The Federal Reserve cut interest rates by 25 basis points as expected, and the market responded swiftly, with Ethereum emerging as the biggest winner. Although Bitcoin has been range-bound around $92,000, ETH managed to hold above $3,300, maintaining its pre-meeting gains and highlighting its sensitivity to liquidity cycles. This rally is not driven by leverage but by a structural revaluation fueled by spot demand. Data from CryptoQuant shows that despite ETH’s price rise, derivatives market funding rates remain low, indicating that there is no typical high-leverage bubble accompanying the rally.

On-chain data also supports this trend. According to Santiment, in the three weeks before the Fed meeting, “whales” and “sharks” collectively accumulated about 1 million ETH, worth over $3.1 billion. This suggests that institutions are betting early on for the Fed to continue its easing cycle rather than aggressive tightening. Meanwhile, approximately $66.5 billion in stablecoin reserves on exchanges provide strong potential buying pressure for the rally.

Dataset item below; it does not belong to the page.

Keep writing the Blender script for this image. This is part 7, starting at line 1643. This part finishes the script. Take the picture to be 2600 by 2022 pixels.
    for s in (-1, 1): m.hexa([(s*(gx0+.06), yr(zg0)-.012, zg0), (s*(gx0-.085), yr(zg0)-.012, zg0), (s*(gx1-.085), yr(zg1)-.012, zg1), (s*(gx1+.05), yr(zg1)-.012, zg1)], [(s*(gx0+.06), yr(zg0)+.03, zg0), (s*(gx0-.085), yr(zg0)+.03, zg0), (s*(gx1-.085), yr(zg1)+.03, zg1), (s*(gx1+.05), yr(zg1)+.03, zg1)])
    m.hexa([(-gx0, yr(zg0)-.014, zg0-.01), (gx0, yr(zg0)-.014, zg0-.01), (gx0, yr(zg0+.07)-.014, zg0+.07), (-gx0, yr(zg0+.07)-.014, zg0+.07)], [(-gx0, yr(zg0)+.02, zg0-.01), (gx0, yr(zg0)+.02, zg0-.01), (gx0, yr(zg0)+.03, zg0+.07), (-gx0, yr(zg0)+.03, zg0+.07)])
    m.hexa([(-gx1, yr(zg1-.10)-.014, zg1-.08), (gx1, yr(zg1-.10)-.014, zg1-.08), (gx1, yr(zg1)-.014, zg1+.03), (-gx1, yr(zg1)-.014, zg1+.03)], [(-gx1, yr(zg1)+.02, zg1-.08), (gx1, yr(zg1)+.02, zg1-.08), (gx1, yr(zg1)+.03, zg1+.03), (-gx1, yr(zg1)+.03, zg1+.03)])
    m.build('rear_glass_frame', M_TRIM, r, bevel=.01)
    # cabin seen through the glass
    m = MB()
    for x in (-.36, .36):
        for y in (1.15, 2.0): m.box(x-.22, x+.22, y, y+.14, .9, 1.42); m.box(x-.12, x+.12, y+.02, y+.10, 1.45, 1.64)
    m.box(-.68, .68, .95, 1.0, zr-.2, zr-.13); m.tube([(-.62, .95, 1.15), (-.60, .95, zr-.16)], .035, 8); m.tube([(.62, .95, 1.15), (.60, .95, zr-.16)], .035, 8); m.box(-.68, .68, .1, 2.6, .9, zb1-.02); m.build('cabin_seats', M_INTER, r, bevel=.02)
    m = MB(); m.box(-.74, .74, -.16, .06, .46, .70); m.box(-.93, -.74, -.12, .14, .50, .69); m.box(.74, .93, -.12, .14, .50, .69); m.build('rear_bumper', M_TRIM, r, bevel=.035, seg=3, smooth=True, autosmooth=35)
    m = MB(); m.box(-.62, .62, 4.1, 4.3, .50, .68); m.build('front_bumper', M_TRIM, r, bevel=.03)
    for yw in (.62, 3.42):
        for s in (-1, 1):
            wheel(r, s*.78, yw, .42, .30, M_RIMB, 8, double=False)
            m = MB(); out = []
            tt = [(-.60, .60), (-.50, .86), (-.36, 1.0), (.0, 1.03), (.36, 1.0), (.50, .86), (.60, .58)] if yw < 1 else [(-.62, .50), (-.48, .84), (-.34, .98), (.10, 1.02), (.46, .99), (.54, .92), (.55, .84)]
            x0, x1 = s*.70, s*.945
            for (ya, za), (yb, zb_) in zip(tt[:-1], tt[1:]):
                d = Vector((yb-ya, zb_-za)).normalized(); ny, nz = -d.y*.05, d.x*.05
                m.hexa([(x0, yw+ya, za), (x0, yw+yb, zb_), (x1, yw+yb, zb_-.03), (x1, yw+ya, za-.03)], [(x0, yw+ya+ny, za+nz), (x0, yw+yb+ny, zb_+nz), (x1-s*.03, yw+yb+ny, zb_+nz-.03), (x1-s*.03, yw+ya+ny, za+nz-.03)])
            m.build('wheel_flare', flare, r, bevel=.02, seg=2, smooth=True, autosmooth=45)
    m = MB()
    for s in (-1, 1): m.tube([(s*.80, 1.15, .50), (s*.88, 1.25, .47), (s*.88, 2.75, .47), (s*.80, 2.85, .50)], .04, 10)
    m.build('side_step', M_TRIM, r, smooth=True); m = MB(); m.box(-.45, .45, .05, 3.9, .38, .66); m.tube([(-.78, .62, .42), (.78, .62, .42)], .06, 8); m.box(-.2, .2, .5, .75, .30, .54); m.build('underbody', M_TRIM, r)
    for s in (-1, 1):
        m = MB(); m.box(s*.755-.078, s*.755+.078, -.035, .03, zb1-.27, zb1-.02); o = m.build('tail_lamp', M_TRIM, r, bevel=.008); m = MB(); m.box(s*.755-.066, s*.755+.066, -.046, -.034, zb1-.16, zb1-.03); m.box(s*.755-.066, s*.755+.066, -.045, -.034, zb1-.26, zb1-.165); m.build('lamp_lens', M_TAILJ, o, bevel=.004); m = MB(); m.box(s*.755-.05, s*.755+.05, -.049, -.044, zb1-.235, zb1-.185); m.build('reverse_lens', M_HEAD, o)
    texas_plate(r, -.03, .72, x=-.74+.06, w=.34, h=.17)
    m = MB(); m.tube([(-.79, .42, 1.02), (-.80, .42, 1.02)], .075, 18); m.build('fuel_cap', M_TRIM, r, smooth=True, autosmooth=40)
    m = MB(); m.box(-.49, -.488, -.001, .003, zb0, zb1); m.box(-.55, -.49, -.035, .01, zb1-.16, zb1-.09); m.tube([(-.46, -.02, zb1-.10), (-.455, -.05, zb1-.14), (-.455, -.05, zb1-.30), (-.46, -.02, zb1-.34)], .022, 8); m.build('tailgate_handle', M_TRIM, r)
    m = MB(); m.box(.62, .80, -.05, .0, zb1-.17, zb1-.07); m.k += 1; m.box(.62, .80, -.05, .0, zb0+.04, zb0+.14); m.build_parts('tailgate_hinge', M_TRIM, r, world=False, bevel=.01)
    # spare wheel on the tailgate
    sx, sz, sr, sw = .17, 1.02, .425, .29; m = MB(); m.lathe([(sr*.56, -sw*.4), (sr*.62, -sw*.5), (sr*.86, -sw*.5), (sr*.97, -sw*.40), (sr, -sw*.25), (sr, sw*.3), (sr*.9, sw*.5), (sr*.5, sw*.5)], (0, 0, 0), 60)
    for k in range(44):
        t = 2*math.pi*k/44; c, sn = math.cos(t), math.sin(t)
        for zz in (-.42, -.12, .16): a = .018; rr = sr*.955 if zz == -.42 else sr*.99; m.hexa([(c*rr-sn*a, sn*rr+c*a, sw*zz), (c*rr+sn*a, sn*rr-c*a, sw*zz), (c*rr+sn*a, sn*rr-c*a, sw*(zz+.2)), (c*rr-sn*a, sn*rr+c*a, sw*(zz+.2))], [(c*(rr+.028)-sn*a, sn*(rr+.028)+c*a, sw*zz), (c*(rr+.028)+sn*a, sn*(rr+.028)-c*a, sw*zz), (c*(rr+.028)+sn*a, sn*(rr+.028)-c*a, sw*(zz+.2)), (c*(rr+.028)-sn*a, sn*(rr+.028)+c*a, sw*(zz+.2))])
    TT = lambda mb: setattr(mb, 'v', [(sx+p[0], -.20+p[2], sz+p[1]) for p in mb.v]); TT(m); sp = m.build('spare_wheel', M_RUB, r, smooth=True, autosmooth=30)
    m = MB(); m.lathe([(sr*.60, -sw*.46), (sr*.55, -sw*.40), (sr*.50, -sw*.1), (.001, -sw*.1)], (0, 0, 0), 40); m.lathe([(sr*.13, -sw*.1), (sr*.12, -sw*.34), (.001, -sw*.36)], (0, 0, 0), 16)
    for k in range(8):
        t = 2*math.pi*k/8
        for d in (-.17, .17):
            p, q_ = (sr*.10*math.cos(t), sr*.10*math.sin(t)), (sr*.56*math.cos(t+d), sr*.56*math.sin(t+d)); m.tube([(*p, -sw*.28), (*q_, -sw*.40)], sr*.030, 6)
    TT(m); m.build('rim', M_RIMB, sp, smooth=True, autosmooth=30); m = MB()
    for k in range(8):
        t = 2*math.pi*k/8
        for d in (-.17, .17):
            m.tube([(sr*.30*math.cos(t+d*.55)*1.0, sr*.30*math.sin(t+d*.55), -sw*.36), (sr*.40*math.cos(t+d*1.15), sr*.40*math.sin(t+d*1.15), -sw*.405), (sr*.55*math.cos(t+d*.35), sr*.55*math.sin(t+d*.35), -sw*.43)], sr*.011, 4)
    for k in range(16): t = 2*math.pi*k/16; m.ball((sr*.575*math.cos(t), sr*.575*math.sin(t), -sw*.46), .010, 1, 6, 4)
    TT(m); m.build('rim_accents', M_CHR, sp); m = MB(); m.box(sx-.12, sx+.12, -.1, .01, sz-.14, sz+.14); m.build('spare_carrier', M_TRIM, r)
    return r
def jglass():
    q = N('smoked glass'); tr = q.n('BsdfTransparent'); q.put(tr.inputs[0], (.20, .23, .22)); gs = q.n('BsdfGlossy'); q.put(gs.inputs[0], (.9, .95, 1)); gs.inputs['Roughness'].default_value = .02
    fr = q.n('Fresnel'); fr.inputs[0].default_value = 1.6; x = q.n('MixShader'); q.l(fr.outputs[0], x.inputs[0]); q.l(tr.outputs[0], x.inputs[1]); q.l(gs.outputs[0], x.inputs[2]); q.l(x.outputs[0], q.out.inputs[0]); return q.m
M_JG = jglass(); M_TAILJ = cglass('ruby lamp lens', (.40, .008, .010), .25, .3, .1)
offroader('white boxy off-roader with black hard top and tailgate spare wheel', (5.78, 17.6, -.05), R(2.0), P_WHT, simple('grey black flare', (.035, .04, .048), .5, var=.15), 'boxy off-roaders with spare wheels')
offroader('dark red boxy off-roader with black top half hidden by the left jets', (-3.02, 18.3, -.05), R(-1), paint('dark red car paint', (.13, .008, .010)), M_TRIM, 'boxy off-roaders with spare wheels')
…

However, Ethereum’s fundamentals are also undergoing structural changes. After the Dencun upgrade, Layer-2 solutions have absorbed 94% of network transactions, significantly reducing mainnet revenue. Glassnode data shows that the 90-day average of Ethereum’s on-chain transaction fees has fallen below 300 ETH per day, the lowest since 2017. This indicates that ETH’s deflationary logic has weakened in the short term. Nonetheless, the market no longer views ETH as a “yield asset” but as a “tech stock-like asset” with high growth potential in a low-interest-rate environment.

Institutional movements further reinforce this structural confidence. Tom Lee’s bullish Bitcoin firm, BitMine Immersion Technologies, increased its ETH holdings by approximately 138,452 ETH last week, bringing its total to 3.86 million ETH worth $12 billion. Additionally, a spot Ethereum ETF recorded a net inflow of $177 million on December 9, further absorbing market supply.

From a macro perspective, the most critical signal from this meeting is the Fed’s outlook for a prolonged easing path through 2026—interest rates are expected to decline continuously over the next 18 months, which benefits high-duration assets like ETH. The ETH/BTC ratio has already rebounded to 0.036, indicating that market funds are beginning to reprice Ethereum’s growth potential.

Overall, Ethereum is experiencing multiple positive factors: transaction fees at seven-year lows, continuous institutional accumulation, strong spot demand, and a more favorable macro policy outlook. Although declining L1 revenue presents long-term challenges, the current market clearly signals a return to risk appetite, with ETH becoming the core asset in this rotation.